If you believe God’s word is guaranteed, if you truly believe that what He has spoken cannot fail, are you acting on it right now? What decisions are you making today to align with the prophecy spoken over you? What habits are you establishing? What steps are you taking? Perhaps God told you this year that you would walk in greater influence. Have you positioned yourself to lead? Are you developing the character and skills required for that influence?

Perhaps you received a word about ministry, business, or family restoration. What actions are you taking today that align with that promise? Are you studying, networking, reconciling, or building in the direction of what God said? Prophecy calls for you to act. Not out of anxiety or striving, but with the quiet confidence of someone who knows the race is already won. You’re not running to make it happen; you’re running because it’s already happening, and God has invited you to participate in the unfolding of His perfect will.

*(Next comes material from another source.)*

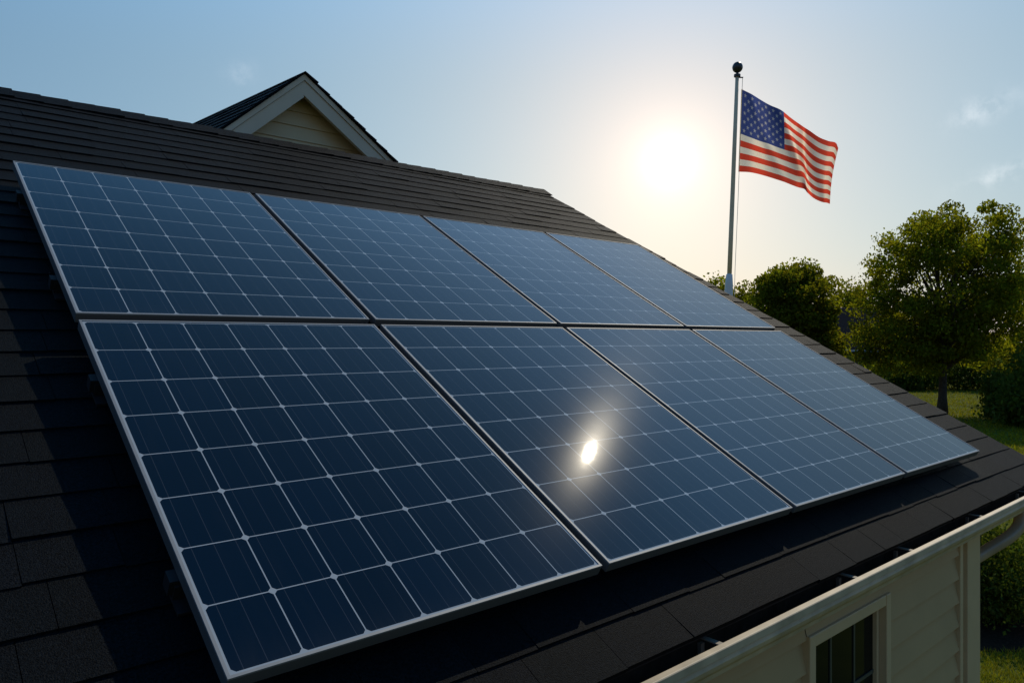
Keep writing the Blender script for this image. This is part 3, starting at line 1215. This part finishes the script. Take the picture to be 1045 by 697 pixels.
def tree(name, label, base, ells, n_clump, per, clump_r, leaf, material, trunk_r, fork=.32, group=None, cat='tree', limbs=26, shell=.45, lean=(0, 0)):
    base = Vector(base)
    t = thing(name, label, cat, base, group)
    ctr = ellip_points(ells, n_clump, shell)
    ctr[:, 2] = np.maximum(ctr[:, 2], base.z + .3)
    top = max(e[2] + e[5] for e in ells)
    pts, ct = [], []
    for c in ctr:
        k = int(per * rng.uniform(.5, 1.5))
        sc_ = clump_r * rng.uniform(.6, 1.3)
        dv = rng.normal(size=(k, 3))
        dv /= np.linalg.norm(dv, axis=1)[:, None]
        p = dv * (rng.uniform(.02, 1, k) ** .4)[:, None] * np.array([sc_, sc_, sc_ * .7]) * .95
        p[:, 2] -= .12 * (p[:, 0] ** 2 + p[:, 1] ** 2) / max(sc_, .1)
        pts.append(c + p)
        ct.append(np.full(k, rng.uniform(.72, 1.3)))
    pts, ct = np.concatenate(pts), np.concatenate(ct)
    ok = pts[:, 2] > base.z + .15
    leaves_mesh('crown', pts[ok], .5, leaf, material, t, base, clump=ct[ok])
    tm = MB()
    hgt = top - base.z
    cx = np.mean([e[0] for e in ells])
    cy = np.mean([e[1] for e in ells])
    tops = Vector((cx + lean[0], cy + lean[1], base.z + hgt * .86))
    def axis_pt(f):
        q = base.lerp(tops, f)
        return q + Vector((math.sin(f * 5 + base.x) * .02, math.cos(f * 4 + base.y) * .02, 0)) * hgt * .5
    fs_ = np.linspace(0, 1, 12)
    tm.tube([axis_pt(f) for f in fs_], [trunk_r * (1.35 if f == 0 else 1) * (1 - .9 * f ** .9) + .01 for f in fs_], 10)
    order = rng.permutation(len(ctr))[:limbs]
    for q in order:
        c = Vector(ctr[q])
        fz = max((c.z - base.z) / (hgt * .86), fork)
        f = max(fork * .85, min(.9, fz * random.uniform(.45, .75)))
        s0 = axis_pt(f)
        r0 = trunk_r * (1 - .9 * f ** .9) * .55
        mid = s0.lerp(c, .45) + Vector((random.uniform(-.15, .15), random.uniform(-.15, .15), random.uniform(.0, .25))) * (c - s0).length * .5
        path = smooth_path([s0, mid, c], 4)
        nn_ = len(path)
        tm.tube(path, [r0 * (1 - .88 * k / (nn_ - 1)) + .006 for k in range(nn_)], 6, cap=False)
    tm.build('trunk', M_bark, t, base, smooth=True)
    return t


def ell_px(px, py, rpx, rpz, depth, ry=None, doff=0.0):
    """an ellipsoid of crown: seen centre and half sizes turned into metres at that distance"""
    p = at_px(px, depth + doff, py=py)
    k = depth / 756
    rx = rpx * k
    return (p.x, p.y, p.z, rx, (ry or rx), rpz * k)


# big maple on the lawn
D1 = 39.3
tree('maple_tree', 'largest spreading green tree standing on the sunlit lawn', at_px(962, D1, 0),
     [ell_px(962, 292, 72, 72, D1), ell_px(983, 243, 50, 42, D1), ell_px(918, 330, 42, 52, D1), ell_px(1005, 318, 40, 52, D1), ell_px(950, 345, 55, 38, D1), ell_px(903, 352, 26, 30, D1)],
     380, 150, .85, .18, M_leaf, .23, fork=.27, limbs=60, shell=.5)
# right hand neighbour, half out of frame
D2 = 44
tree('maple_tree', 'tree at the right edge, partly cut off and overlapping the large tree', at_px(1068, D2, 0),
     [ell_px(1068, 318, 46, 62, D2), ell_px(1060, 370, 48, 50, D2), ell_px(1100, 330, 50, 60, D2)], 170, 130, 1.1, .22, M_leaf2, .28, limbs=24)
# the round tree left of it
D3 = 45
tree('round_tree', 'dense round dark tree between the flagpole and the neighbouring house', at_px(808, D3, 0),
     [ell_px(808, 318, 40, 48, D3), ell_px(795, 300, 24, 28, D3), ell_px(825, 300, 24, 30, D3), ell_px(812, 360, 44, 40, D3)],
     300, 140, .8, .20, M_leaf2, .26, limbs=26, shell=.4)
D4 = 62
tree('small_tree', 'small hazy tree peeking over the roof edge right behind the flagpole', at_px(742, D4, 0),
     [ell_px(742, 305, 24, 25, D4), ell_px(752, 330, 30, 32, D4)], 80, 110, 1.1, .26, M_leaf2, .22, limbs=12)
D5 = 78
for px, top, wd, lab in ((864, 292, 26, 'pale tree far behind the roof of the neighbouring house'),
                         (905, 300, 36, 'far tree mostly hidden behind the large tree on the lawn')):
    tree('far_tree', lab, at_px(px, D5, 0), [ell_px(px, top + 24, wd, 25, D5), ell_px(px + 4, top + 50, wd * 1.1, 26, D5)], 80, 100, 1.3, .32, M_leaf2, .25,
         limbs=10, group='trees beyond the neighbouring house')

# neighbouring house
DN = 62
nb = at_px(862, DN, 0)
nh = thing('neighbour_house', 'distant dark house with slate grey roof showing between the trees', 'house', nb)
ang = math.atan2(FWD[1], FWD[0]) - R(90)
ca, sa_ = math.cos(ang), math.sin(ang)


def loc(x, y, z):
    return Vector((nb.x + x * ca - y * sa_, nb.y + x * sa_ + y * ca, z))


def nbox(mb, x0, x1, y0, y1, z0, z1):
    mb.hexa([loc(x0, y0, z0), loc(x1, y0, z0), loc(x1, y1, z0), loc(x0, y1, z0), loc(x0, y0, z1), loc(x1, y0, z1), loc(x1, y1, z1), loc(x0, y1, z1)])


m = MB()
xx = -6.0
while xx < 5.9:                                  # vertical boards with narrow shadow gaps
    nbox(m, xx, min(xx + .38, 6.0), 0, .02, 0, 2.98)
    xx += .40
nbox(m, -6, 6, .03, 7.5, 0, 2.98)
m.build('wall', M_nwall, nh, nb)
m = MB()
ze, zr = 3.05, 6.75
for sg in (0, 1):
    y0, y1 = (-.45, 3.8) if sg == 0 else (8.05, 3.8)
    n = 44
    for k in range(n):
        f0, f1 = k / n, min((k + 1.1) / n, 1)
        a, b = y0 + (y1 - y0) * f0, y0 + (y1 - y0) * f1
        za, zb_ = ze + (zr - ze) * f0, ze + (zr - ze) * f1
        m.hexa([loc(-6.4, a, za - .03), loc(6.4, a, za - .03), loc(6.4, b, zb_ - .03), loc(-6.4, b, zb_ - .03),
                loc(-6.4, a, za + .03), loc(6.4, a, za + .03), loc(6.4, b, zb_ + .02), loc(-6.4, b, zb_ + .02)])
m.build('roof', M_nroof, nh, nb)
m = MB()
nbox(m, -6.4, 6.4, -.56, -.455, 2.93, 3.08)
m.build('gutter', M_ntrim, nh, nb)
for sx in (-2.2, 1.6):
    m = MB()
    nbox(m, sx, sx + 1.2, -.05, -.002, 1.0, 2.3)
    m.build('window', M_pane, nh, nb)
for sx in (-6, 6):
    m = MB()
    for k in range(20):
        f0, f1 = k / 20, (k + 1) / 20
        h0, h1 = 3.75 * f0, 3.75 * f1
        m.face([loc(sx, .03 + h0, 2.99 + 3.5 * f0), loc(sx, 7.47 - h0, 2.99 + 3.5 * f0), loc(sx, 7.47 - h1, 2.99 + 3.5 * f1), loc(sx, .03 + h1, 2.99 + 3.5 * f1)])
    m.build('gable_wall', M_nwall, nh, nb)


# shrubs
def shrub(label, px, depth, rx, rz, n=26, per=170, leaf=.1, group=None, material=M_leafd):
    b = at_px(px, depth, 0)
    t = thing('shrub', label, 'shrub', b, group)
    e = [(b.x, b.y, rz * .8, rx, rx, rz * .95), (b.x + rx * .3, b.y - rx * .2, rz * .6, rx * .8, rx * .8, rz * .6)]
    ctr = ellip_points(e, n, .4)
    pts = np.concatenate([c + rng.normal(size=(per, 3)) * rx * .2 for c in ctr])
    pts = pts[pts[:, 2] > .03]
    leaves_mesh('foliage', pts, .5, leaf, material, t, b)
    sm = MB()
    for k in range(7):
        c = Vector(ctr[k])
        sm.tube([b + Vector((random.uniform(-.1, .1), random.uniform(-.1, .1), 0)), b.lerp(c, .5) + Vector((0, 0, .1)), c], [.03, .02, .008], 6)
    sm.build('stem', M_bark, t, b)
    return t


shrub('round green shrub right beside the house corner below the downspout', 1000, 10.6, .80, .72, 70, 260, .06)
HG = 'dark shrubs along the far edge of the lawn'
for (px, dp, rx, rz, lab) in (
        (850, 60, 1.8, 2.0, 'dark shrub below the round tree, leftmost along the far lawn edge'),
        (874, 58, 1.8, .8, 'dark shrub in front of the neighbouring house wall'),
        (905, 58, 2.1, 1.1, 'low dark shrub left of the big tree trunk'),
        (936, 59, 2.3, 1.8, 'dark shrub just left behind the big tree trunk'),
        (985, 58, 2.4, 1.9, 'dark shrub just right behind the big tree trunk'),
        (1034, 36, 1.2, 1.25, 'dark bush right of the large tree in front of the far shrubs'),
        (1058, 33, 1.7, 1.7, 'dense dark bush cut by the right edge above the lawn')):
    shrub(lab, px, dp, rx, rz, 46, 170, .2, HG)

# far wood closing the horizon
cw_pts = []
for k in range(900):
    a = rng.uniform(-math.pi, math.pi)
    dd = rng.uniform(135, 190)
    x, y = math.cos(a) * dd, math.sin(a) * dd
    hgt = rng.uniform(2.5, 6.2)
    cw_pts.append(np.array([x, y, hgt * .5]) + rng.normal(size=(70, 3)) * np.array([2.4, 2.4, hgt * .28]))
cw_pts = np.concatenate(cw_pts)
cw_pts = cw_pts[cw_pts[:, 2] > .2]
kind(leaves_mesh('wood', cw_pts, .5, .95, M_leaf2, None, (0, 0, 0)), 'stuff')['label'] = 'far dark wood closing the horizon'

# garden bed in front of the shrub
b0 = at_px(1003, 9.9, 0.006)
m = MB()
ring = []
for k in range(40):
    a = 2 * math.pi * k / 40
    rr_ = 1.0 + .06 * math.sin(3 * a) + random.uniform(-.03, .03)
    h = RIGHT * math.cos(a) * 1.9 * rr_ + FWD * math.sin(a) * .6 * rr_
    ring.append((b0.x + h[0], b0.y + h[1], .006))
m.face(ring)
kind(m.build('garden_bed', M_mulch, None, (0, 0, 0)), 'structure')


# grass blades: dense near the house, coarser far off
def grass_patch(n, px0, px1, d0_, d1_, hgt, wid):
    u = rng.uniform(0, 1, n)
    d = d0_ * (d1_ / d0_) ** rng.uniform(0, 1, n)
    px = px0 + (px1 - px0) * u
    k = (px - 522.5) / 756
    x = (RIGHT[0] * k + FWD[0]) * d
    y = (RIGHT[1] * k + FWD[1]) * d
    return np.stack([x, y, d], 1), hgt, wid


V, T = [], []
for n, px0, px1, a, b, hg, wd in ((150000, 940, 1560, 7.0, 20, .055, .010), (190000, 640, 1560, 20, 75, .10, .045)):
    P, hg, wd = grass_patch(n, px0, px1, a, b, hg, wd)
    bx = np.array([b0.x, b0.y])
    rel = P[:, :2] - bx
    q = (rel @ RIGHT / 1.9) ** 2 + (rel @ FWD / .6) ** 2
    inside_house = (P[:, 0] < XW + .1) & (P[:, 1] > YF - .1) & (P[:, 1] < YB)
    P = P[(q > 1) & ~inside_house]
    n = len(P)
    th = rng.uniform(0, 2 * math.pi, n)
    ax = np.stack([np.cos(th), np.sin(th), np.zeros(n)], 1)
    base = np.stack([P[:, 0], P[:, 1], np.zeros(n)], 1)
    hh = hg * rng.uniform(.5, 1.4, n)
    ln = rng.normal(size=(n, 2)) * (hh * .45)[:, None]
    tip = base + np.stack([ln[:, 0], ln[:, 1], hh], 1)
    V.append(np.stack([base - ax * wd * .5, base + ax * wd * .5, tip], 1))
    T.append(rng.uniform(.65, 1.35, n))
V = np.concatenate(V)
T = np.concatenate(T)
n = len(V)
me = bpy.data.meshes.new('grass')
me.vertices.add(3 * n)
me.vertices.foreach_set('co', V.ravel())
me.loops.add(3 * n)
me.loops.foreach_set('vertex_index', np.arange(3 * n))
me.polygons.add(n)
me.polygons.foreach_set('loop_start', np.arange(0, 3 * n, 3))
me.polygons.foreach_set('loop_total', np.full(n, 3))
me.materials.append(M_grassb)
at = me.attributes.new('tint', 'FLOAT_COLOR', 'FACE')
at.data.foreach_set('color', np.stack([T * rng.uniform(.85, 1.25, n), T, T * .9, np.ones(n)], 1).ravel())
me.update(calc_edges=True)
go = bpy.data.objects.new('grass', me)
C.objects.link(go)
kind(go, 'stuff')
go['label'] = 'short green lawn grass lit by the low sun'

So run, beloved. Run with the prophecies spoken over you. Move with intentionality. Make decisions with clarity. Take steps with boldness. Because when you run with what God has said, you’re not hoping it will come to pass, you’re living as though it already has.

Prayer Point
Lord, I choose to be a doer of Your word and not just a hearer. Give me the courage to run with every prophecy You have spoken over my life. I align my decisions, my habits, and my actions with what You have declared. I trust that Your word cannot fail, and I position myself to walk in its fulfilment. As I move, I know You are moving with me. I will finish this year strong, and I will run into the next with confidence in Your guaranteed promises.